En 10 ans, l’Afrique a changé. Alors que le reste du monde peine à se rétablir de la crise financière de 2008, elle affiche des taux de croissance insolents : + 5 % en moyenne par an pour le produit intérieur brut (PIB), + 16 % pour les échanges commerciaux. La pauvreté y recule, les conflits s’y font plus rares, une classe moyenne s’y enracine, qui épargne et consomme. Les faits semblent avoir donné raison à l’« afro-optimisme » revendiqué par Georges Courade et son équipe en 2006.

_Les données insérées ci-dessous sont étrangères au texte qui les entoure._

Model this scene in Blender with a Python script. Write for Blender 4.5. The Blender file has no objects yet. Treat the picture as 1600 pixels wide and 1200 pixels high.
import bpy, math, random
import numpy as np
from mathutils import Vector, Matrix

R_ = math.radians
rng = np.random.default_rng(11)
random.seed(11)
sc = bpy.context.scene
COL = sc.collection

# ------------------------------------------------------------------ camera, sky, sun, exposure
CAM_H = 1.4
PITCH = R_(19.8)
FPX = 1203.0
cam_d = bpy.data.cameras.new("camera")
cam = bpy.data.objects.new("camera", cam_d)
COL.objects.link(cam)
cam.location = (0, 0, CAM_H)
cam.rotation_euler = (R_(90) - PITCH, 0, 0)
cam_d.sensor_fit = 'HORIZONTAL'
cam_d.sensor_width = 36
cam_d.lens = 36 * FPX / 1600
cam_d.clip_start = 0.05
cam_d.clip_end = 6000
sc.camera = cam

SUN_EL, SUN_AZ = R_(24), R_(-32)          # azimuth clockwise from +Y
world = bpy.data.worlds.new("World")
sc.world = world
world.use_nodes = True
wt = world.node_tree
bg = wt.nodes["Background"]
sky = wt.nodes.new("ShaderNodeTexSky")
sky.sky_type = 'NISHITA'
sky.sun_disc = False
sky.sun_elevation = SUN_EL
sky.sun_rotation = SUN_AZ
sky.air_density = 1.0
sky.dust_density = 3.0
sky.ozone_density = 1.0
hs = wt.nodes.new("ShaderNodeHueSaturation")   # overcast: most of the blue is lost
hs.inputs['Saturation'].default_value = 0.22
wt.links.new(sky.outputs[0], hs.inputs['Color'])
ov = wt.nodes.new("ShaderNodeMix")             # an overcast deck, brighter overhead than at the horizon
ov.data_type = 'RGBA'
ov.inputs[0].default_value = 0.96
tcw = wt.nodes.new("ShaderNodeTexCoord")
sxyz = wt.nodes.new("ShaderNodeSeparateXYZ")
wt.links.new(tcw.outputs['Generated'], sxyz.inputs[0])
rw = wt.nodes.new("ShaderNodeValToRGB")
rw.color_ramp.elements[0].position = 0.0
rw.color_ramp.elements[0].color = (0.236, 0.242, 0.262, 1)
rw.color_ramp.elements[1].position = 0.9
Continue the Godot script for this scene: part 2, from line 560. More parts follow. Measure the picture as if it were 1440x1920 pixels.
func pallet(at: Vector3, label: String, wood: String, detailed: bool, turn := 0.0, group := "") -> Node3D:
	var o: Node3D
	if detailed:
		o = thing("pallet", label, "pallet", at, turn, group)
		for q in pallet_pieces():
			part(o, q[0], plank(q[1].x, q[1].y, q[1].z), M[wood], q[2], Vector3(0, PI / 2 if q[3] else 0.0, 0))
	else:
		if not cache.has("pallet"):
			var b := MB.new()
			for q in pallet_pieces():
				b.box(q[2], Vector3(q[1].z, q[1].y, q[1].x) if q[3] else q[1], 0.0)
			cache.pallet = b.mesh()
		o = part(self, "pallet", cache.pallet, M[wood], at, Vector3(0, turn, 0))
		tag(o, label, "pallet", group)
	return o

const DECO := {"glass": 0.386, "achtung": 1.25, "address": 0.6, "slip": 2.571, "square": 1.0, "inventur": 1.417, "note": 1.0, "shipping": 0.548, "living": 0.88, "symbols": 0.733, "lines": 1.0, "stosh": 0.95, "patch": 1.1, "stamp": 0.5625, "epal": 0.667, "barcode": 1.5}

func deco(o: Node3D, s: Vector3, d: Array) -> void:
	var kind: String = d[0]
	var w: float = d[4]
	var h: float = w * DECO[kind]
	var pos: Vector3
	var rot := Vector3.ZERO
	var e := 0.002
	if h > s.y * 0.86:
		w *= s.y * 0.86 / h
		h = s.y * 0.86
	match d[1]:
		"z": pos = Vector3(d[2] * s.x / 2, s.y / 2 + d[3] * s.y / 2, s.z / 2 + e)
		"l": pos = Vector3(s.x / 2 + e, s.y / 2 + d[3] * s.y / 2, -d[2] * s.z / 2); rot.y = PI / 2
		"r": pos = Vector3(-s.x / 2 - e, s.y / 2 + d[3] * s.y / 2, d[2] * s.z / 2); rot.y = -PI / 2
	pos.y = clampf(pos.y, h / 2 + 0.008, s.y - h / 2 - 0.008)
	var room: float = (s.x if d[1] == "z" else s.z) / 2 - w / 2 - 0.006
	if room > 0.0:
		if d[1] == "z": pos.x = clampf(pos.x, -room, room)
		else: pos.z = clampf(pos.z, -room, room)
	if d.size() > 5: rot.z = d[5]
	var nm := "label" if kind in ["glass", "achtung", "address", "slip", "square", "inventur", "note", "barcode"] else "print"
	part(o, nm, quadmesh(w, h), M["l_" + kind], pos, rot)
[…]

Si l’Afrique va mieux, va-t-elle bien pour autant ? À trop combattre l’« afro-pessimisme » qui a longtemps prévalu, les tenants de l’afro-optimisme courent le risque symétrique de gommer les réalités les moins agréables. Ainsi des défis posés par l’urbanisation. L’Afrique comptait une seule ville atteignant le million d’habitants à l’époque des indépendances (Ibadan) ; il y en a aujourd’hui une trentaine. Et le taux d’urbanisation ne dépasse pas encore les 40 %. Pour qui connaît les embouteillages dantesques de Nairobi ou de Dakar – avant la construction de la « Senac » –, sans parler des conditions de vie effroyables dans les bidonvilles de Kibera ou de Makoko, il est clair que l’Afrique est encore loin des niveaux économiques du monde développé. Pour qui investit ou commerce sur le continent, sous la menace incessante d’une inspection ou d’un redressement, pour une règle que l’on a sciemment violée ou involontairement ignorée, l’Afrique mérite encore sa place aux derniers rangs des classements de Doing Business ou de Transparency international. Pour qui souhaite se déplacer dans le Sahara ou dans le nord du Cameroun, sous la menace des coupeurs de route, des djihadistes d’Al-Qaïda au Maghreb islamique (AQMI) ou de Boko Haram, l’Afrique n’est pas encore le Danemark.